Microsegmentation may instead be employed at the application level to secure and limit specific application access to authorized users or applications. In this case, you’ll need to determine which environments the applications are running in.

Alternatively, microsegmentation may be needed down at the data level, where specific sensitive or classified data needs to be guarded, regardless of which applications access it. In that case, you’ll need to determine what data is in the cloud, what is on-premise, and what may reside with a managed service provider.

Armed with this information, it’s time to determine where to establish the microperimeters to be enforced by a PeP that restricts access to the DAAS element.

Common Use Cases

It’s helpful to consider use cases that show how these principles can be implemented in production environments.
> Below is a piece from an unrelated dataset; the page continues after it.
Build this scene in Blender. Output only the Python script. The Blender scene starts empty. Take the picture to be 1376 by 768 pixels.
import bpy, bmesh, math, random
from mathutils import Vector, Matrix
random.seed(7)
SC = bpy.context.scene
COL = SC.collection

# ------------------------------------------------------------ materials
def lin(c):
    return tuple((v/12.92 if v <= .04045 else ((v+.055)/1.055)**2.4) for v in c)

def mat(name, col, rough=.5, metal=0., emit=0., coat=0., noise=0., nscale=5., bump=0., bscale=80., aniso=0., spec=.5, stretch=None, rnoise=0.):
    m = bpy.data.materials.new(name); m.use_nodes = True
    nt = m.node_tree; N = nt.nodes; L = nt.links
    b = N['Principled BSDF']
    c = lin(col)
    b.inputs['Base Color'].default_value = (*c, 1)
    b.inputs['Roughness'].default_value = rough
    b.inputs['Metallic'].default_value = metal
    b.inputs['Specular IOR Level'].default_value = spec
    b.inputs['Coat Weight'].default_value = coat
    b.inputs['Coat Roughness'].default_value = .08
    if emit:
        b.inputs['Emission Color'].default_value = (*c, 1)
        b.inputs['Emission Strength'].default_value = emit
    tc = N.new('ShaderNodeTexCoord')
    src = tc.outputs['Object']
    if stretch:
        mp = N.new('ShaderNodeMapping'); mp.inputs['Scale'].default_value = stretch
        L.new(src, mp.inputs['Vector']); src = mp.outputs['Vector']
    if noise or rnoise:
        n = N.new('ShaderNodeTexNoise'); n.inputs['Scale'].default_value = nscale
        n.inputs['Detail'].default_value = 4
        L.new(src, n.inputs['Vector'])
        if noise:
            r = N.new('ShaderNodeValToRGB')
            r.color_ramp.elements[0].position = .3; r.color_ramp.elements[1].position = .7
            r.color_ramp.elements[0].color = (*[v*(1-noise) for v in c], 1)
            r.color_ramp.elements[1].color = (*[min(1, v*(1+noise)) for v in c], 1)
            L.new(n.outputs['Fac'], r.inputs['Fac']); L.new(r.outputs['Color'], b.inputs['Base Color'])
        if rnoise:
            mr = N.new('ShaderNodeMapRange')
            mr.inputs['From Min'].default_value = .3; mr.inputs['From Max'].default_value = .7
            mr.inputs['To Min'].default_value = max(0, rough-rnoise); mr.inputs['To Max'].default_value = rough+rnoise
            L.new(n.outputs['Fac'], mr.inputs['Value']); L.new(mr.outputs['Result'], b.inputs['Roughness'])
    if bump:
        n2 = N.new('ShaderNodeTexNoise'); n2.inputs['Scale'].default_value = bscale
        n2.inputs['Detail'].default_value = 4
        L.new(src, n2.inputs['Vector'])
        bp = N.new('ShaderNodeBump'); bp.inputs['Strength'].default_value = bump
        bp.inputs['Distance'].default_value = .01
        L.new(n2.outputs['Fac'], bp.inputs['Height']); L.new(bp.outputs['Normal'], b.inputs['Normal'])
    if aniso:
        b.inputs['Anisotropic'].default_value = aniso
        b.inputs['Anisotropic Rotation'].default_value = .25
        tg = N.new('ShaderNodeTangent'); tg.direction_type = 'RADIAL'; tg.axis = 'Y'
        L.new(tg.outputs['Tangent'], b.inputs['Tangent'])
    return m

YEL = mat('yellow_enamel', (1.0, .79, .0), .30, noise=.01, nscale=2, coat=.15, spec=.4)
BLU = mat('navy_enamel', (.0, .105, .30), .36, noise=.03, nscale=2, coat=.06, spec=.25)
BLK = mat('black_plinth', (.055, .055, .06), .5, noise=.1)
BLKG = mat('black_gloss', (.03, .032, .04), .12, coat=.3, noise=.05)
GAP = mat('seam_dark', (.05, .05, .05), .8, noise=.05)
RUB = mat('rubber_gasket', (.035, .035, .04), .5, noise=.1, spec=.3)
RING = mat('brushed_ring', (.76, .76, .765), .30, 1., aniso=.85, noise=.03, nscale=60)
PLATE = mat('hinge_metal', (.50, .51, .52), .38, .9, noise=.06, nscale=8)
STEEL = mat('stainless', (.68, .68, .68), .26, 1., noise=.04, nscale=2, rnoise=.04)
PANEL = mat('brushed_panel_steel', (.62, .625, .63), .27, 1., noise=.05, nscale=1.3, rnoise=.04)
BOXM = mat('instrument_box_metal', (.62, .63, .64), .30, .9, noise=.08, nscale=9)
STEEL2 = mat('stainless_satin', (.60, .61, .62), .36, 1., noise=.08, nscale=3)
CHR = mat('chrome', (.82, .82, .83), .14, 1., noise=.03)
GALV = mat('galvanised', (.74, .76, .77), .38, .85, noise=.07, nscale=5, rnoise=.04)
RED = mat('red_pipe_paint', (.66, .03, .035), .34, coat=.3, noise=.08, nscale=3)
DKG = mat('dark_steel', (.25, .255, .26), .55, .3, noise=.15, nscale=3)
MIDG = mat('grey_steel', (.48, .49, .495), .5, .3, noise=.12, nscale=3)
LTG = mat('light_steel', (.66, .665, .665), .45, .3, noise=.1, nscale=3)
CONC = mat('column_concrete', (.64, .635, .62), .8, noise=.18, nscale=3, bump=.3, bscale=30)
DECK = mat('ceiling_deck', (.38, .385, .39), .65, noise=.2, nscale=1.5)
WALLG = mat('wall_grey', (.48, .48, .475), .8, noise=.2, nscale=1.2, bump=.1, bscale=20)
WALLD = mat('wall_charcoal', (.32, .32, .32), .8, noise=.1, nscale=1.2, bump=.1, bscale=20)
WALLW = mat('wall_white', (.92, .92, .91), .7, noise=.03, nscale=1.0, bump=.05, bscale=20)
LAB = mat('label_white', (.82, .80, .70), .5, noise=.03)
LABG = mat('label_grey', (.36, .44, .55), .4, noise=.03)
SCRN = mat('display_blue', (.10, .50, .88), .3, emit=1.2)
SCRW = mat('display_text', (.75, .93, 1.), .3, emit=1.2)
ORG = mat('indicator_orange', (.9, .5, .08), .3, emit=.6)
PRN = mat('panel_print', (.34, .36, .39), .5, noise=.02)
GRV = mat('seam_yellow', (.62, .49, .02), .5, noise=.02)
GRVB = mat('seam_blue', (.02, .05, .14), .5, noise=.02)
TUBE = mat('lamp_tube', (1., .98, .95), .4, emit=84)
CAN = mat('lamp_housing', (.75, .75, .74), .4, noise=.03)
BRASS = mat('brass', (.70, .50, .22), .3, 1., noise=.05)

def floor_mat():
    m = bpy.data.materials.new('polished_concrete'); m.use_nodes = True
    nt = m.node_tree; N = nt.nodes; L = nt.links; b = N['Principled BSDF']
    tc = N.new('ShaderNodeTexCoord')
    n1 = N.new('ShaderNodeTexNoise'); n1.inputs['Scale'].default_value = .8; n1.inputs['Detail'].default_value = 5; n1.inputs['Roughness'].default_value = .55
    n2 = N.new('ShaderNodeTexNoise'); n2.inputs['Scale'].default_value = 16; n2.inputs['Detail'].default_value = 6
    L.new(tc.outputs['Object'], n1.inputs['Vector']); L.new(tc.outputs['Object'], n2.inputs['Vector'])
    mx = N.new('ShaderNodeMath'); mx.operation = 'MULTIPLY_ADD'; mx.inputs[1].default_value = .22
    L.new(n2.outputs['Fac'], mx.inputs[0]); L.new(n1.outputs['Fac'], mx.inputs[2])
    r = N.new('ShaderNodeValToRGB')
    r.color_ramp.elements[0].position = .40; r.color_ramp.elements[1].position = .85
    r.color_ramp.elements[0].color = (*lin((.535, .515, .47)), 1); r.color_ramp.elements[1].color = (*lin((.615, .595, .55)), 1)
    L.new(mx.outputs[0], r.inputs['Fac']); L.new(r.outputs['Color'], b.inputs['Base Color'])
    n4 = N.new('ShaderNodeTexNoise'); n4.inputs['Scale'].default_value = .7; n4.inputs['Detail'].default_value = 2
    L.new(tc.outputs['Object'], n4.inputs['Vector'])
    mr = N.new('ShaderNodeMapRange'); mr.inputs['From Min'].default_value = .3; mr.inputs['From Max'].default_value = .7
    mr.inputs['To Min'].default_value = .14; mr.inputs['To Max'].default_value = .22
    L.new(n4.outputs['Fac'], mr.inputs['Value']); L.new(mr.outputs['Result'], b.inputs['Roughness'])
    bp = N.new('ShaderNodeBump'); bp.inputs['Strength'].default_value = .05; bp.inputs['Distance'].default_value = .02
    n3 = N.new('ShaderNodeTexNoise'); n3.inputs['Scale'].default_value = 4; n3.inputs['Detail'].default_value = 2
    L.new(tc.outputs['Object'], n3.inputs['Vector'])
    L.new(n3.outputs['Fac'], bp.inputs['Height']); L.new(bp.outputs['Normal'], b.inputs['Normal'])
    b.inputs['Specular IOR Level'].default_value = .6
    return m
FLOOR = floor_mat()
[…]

While each agency will have its own unique circumstances, these widely recognized use cases are outlined in NIST Special Publication 800-207:

Remote access:

This use case includes users accessing data from their home or branch offices connecting into the data center, hosted locations, or cloud locations.

DAAS access for remote users needs to be contextual according to who they are, which types of applications they’re using, what they’re doing with the accessed data, and if that behavior is authorized. It may make sense for remote data access to be treated differently — for example, requiring two-factor authentication for remote but not on-prem.

Cloud-hosted data:

Cloud data can be hosted in different locations, so each must be addressed individually. Vendor software-as-a-service (SaaS) solutions should be reviewed to determine if they are sanctioned, unsanctioned or tolerated. Because SaaS applications can consume and store sensitive data that requires protection, a zero-trust model would restrict access to unsanctioned SaaS applications and also limit the amount of data that can be shared. Unfortunately, it’s not uncommon for agencies to allow access to many unsanctioned SaaS applications, which can result in individuals storing corporate data on personal and unsecured platforms.

Cloud native applications should also be designed with a zero-trust model in mind. Both in the development environment and the production environment, DAAS elements can be unintentionally shared with unauthorized users and systems. It is crucial that organizations design cloud native applications with zero trust principles in mind.

Palo Alto Networks Enables Strategic Zero Trust

The Palo Alto Networks research team continually reviews over 250 SaaS applications and applies an exhaustive, proprietary ranking system to assess their associated risk. Enforced through our VM-Series Virtual Next-Generation Firewall and Prisma SaaS, this information helps agencies quickly determine which applications should be allowed or blocked, and enables agencies to enforce appropriate microsegmentation, whether access is remote or on-premises.

For federal customers who need a secure access service edge (SASE) solution for remote users and remote branches, Prisma Access is a powerful option. Prisma Access uses our next-generation firewall platform to create a cloud-based PeP, providing the same Layer 7 visibility and security feature parity as on-prem security platforms—with the auto-scaling and ubiquitous access that cloud services provide.

Customers who want to extend zero trust principles from the cloud into the data center can use our next-generation firewall in a physical or virtual form factor as a segmentation gateway. For useful recommendations, Palo Alto Networks has a publicly available reference architecture guide for zero trust architectures that includes both on-prem and cloud use cases.

Best Practices to Get Going

As you begin your zero trust initiative, there are a few additional practices that will help start and keep your efforts on track:

  • Establish a zero trust center of excellence so all involved parties get aligned and can communicate; use this forum for leadership to reach agreement on what the zero trust strategic approach will be.
  • Institute a regular cadence of workshops for stakeholders to share progress and lessons learned that can benefit everyone.
  • Most importantly, don’t start with a business-critical application — start with something low-risk; gain momentum from smaller wins as you work your way up to protecting the highest value agency crown jewels.

Zero trust is a long game, but when strategically approached, it’s well worth the journey.